◆ Directive: What follows is a listing; give it again exactly, in its entirety.

---------- Material

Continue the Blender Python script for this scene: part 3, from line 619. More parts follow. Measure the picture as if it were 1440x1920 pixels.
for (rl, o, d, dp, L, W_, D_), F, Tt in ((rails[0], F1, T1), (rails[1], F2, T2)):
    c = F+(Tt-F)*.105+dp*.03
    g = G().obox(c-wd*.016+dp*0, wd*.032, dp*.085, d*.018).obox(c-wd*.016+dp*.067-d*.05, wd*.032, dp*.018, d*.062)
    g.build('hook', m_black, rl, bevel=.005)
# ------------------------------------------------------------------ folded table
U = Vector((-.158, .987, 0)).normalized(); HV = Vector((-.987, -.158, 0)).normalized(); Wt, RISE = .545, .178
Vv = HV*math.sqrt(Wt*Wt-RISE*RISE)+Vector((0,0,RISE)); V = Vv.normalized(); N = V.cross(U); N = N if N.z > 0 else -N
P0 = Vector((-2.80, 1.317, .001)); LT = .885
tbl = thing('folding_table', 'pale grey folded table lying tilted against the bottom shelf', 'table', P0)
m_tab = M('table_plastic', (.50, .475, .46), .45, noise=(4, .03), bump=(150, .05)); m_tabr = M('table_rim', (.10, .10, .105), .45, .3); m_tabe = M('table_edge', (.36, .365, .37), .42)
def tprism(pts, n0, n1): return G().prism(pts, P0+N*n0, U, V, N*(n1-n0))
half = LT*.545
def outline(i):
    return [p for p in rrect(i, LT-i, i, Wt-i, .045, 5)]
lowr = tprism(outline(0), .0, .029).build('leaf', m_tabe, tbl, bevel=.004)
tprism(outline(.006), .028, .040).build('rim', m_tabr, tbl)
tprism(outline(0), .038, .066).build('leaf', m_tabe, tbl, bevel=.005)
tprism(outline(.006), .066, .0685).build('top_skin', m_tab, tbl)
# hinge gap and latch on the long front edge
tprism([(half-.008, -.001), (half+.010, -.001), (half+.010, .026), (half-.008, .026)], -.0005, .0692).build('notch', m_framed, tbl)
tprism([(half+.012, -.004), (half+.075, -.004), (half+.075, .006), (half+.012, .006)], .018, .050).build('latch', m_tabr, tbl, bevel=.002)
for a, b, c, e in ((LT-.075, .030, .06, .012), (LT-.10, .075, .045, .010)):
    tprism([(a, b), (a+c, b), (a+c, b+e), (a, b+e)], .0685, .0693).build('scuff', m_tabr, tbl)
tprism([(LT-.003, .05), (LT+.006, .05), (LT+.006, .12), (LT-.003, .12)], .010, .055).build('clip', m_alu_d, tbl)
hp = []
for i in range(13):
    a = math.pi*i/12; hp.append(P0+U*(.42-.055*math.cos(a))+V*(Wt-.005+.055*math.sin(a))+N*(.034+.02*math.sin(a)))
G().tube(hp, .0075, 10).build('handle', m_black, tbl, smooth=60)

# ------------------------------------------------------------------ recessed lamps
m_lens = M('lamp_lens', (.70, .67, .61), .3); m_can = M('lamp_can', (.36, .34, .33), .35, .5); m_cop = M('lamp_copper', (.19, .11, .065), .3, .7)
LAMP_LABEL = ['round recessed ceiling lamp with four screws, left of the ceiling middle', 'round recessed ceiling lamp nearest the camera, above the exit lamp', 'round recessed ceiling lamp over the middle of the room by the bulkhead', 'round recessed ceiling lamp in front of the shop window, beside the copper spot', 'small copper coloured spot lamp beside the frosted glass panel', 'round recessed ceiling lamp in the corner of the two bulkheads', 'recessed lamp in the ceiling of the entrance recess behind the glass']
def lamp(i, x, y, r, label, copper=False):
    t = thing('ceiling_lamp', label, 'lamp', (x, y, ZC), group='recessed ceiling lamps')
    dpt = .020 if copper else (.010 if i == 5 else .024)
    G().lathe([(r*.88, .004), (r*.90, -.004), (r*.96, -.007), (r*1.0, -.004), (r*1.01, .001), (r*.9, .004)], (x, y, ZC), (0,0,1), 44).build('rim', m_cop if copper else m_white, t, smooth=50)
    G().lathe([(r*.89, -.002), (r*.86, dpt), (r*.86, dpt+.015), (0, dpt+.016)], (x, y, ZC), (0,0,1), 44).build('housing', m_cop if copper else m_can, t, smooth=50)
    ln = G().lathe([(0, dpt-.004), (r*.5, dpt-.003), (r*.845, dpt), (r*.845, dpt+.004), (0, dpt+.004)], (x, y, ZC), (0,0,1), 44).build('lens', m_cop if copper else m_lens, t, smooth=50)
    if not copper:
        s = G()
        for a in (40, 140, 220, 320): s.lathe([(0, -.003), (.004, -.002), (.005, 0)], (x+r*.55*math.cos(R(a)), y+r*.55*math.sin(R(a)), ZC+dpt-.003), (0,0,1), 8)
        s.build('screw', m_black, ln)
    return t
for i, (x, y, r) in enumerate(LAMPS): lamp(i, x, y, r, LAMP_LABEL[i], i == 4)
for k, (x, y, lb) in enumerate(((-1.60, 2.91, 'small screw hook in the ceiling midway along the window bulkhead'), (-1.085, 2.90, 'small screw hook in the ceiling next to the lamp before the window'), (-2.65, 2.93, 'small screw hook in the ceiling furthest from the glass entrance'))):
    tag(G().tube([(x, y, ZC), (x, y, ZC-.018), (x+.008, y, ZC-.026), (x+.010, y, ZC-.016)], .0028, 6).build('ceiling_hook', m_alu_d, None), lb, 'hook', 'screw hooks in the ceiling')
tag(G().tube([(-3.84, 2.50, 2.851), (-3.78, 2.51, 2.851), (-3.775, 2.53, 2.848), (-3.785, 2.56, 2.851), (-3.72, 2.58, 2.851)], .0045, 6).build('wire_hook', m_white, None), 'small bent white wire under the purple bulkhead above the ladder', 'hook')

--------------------

◆ Output for this task:
Continue the Blender Python script for this scene: part 3, from line 619. More parts follow. Measure the picture as if it were 1440x1920 pixels.
for (rl, o, d, dp, L, W_, D_), F, Tt in ((rails[0], F1, T1), (rails[1], F2, T2)):
    c = F+(Tt-F)*.105+dp*.03
    g = G().obox(c-wd*.016+dp*0, wd*.032, dp*.085, d*.018).obox(c-wd*.016+dp*.067-d*.05, wd*.032, dp*.018, d*.062)
    g.build('hook', m_black, rl, bevel=.005)
# ------------------------------------------------------------------ folded table
U = Vector((-.158, .987, 0)).normalized(); HV = Vector((-.987, -.158, 0)).normalized(); Wt, RISE = .545, .178
Vv = HV*math.sqrt(Wt*Wt-RISE*RISE)+Vector((0,0,RISE)); V = Vv.normalized(); N = V.cross(U); N = N if N.z > 0 else -N
P0 = Vector((-2.80, 1.317, .001)); LT = .885
tbl = thing('folding_table', 'pale grey folded table lying tilted against the bottom shelf', 'table', P0)
m_tab = M('table_plastic', (.50, .475, .46), .45, noise=(4, .03), bump=(150, .05)); m_tabr = M('table_rim', (.10, .10, .105), .45, .3); m_tabe = M('table_edge', (.36, .365, .37), .42)
def tprism(pts, n0, n1): return G().prism(pts, P0+N*n0, U, V, N*(n1-n0))
half = LT*.545
def outline(i):
    return [p for p in rrect(i, LT-i, i, Wt-i, .045, 5)]
lowr = tprism(outline(0), .0, .029).build('leaf', m_tabe, tbl, bevel=.004)
tprism(outline(.006), .028, .040).build('rim', m_tabr, tbl)
tprism(outline(0), .038, .066).build('leaf', m_tabe, tbl, bevel=.005)
tprism(outline(.006), .066, .0685).build('top_skin', m_tab, tbl)
# hinge gap and latch on the long front edge
tprism([(half-.008, -.001), (half+.010, -.001), (half+.010, .026), (half-.008, .026)], -.0005, .0692).build('notch', m_framed, tbl)
tprism([(half+.012, -.004), (half+.075, -.004), (half+.075, .006), (half+.012, .006)], .018, .050).build('latch', m_tabr, tbl, bevel=.002)
for a, b, c, e in ((LT-.075, .030, .06, .012), (LT-.10, .075, .045, .010)):
    tprism([(a, b), (a+c, b), (a+c, b+e), (a, b+e)], .0685, .0693).build('scuff', m_tabr, tbl)
tprism([(LT-.003, .05), (LT+.006, .05), (LT+.006, .12), (LT-.003, .12)], .010, .055).build('clip', m_alu_d, tbl)
hp = []
for i in range(13):
    a = math.pi*i/12; hp.append(P0+U*(.42-.055*math.cos(a))+V*(Wt-.005+.055*math.sin(a))+N*(.034+.02*math.sin(a)))
G().tube(hp, .0075, 10).build('handle', m_black, tbl, smooth=60)

# ------------------------------------------------------------------ recessed lamps
m_lens = M('lamp_lens', (.70, .67, .61), .3); m_can = M('lamp_can', (.36, .34, .33), .35, .5); m_cop = M('lamp_copper', (.19, .11, .065), .3, .7)
LAMP_LABEL = ['round recessed ceiling lamp with four screws, left of the ceiling middle', 'round recessed ceiling lamp nearest the camera, above the exit lamp', 'round recessed ceiling lamp over the middle of the room by the bulkhead', 'round recessed ceiling lamp in front of the shop window, beside the copper spot', 'small copper coloured spot lamp beside the frosted glass panel', 'round recessed ceiling lamp in the corner of the two bulkheads', 'recessed lamp in the ceiling of the entrance recess behind the glass']
def lamp(i, x, y, r, label, copper=False):
    t = thing('ceiling_lamp', label, 'lamp', (x, y, ZC), group='recessed ceiling lamps')
    dpt = .020 if copper else (.010 if i == 5 else .024)
    G().lathe([(r*.88, .004), (r*.90, -.004), (r*.96, -.007), (r*1.0, -.004), (r*1.01, .001), (r*.9, .004)], (x, y, ZC), (0,0,1), 44).build('rim', m_cop if copper else m_white, t, smooth=50)
    G().lathe([(r*.89, -.002), (r*.86, dpt), (r*.86, dpt+.015), (0, dpt+.016)], (x, y, ZC), (0,0,1), 44).build('housing', m_cop if copper else m_can, t, smooth=50)
    ln = G().lathe([(0, dpt-.004), (r*.5, dpt-.003), (r*.845, dpt), (r*.845, dpt+.004), (0, dpt+.004)], (x, y, ZC), (0,0,1), 44).build('lens', m_cop if copper else m_lens, t, smooth=50)
    if not copper:
        s = G()
        for a in (40, 140, 220, 320): s.lathe([(0, -.003), (.004, -.002), (.005, 0)], (x+r*.55*math.cos(R(a)), y+r*.55*math.sin(R(a)), ZC+dpt-.003), (0,0,1), 8)
        s.build('screw', m_black, ln)
    return t
for i, (x, y, r) in enumerate(LAMPS): lamp(i, x, y, r, LAMP_LABEL[i], i == 4)
for k, (x, y, lb) in enumerate(((-1.60, 2.91, 'small screw hook in the ceiling midway along the window bulkhead'), (-1.085, 2.90, 'small screw hook in the ceiling next to the lamp before the window'), (-2.65, 2.93, 'small screw hook in the ceiling furthest from the glass entrance'))):
    tag(G().tube([(x, y, ZC), (x, y, ZC-.018), (x+.008, y, ZC-.026), (x+.010, y, ZC-.016)], .0028, 6).build('ceiling_hook', m_alu_d, None), lb, 'hook', 'screw hooks in the ceiling')
tag(G().tube([(-3.84, 2.50, 2.851), (-3.78, 2.51, 2.851), (-3.775, 2.53, 2.848), (-3.785, 2.56, 2.851), (-3.72, 2.58, 2.851)], .0045, 6).build('wire_hook', m_white, None), 'small bent white wire under the purple bulkhead above the ladder', 'hook')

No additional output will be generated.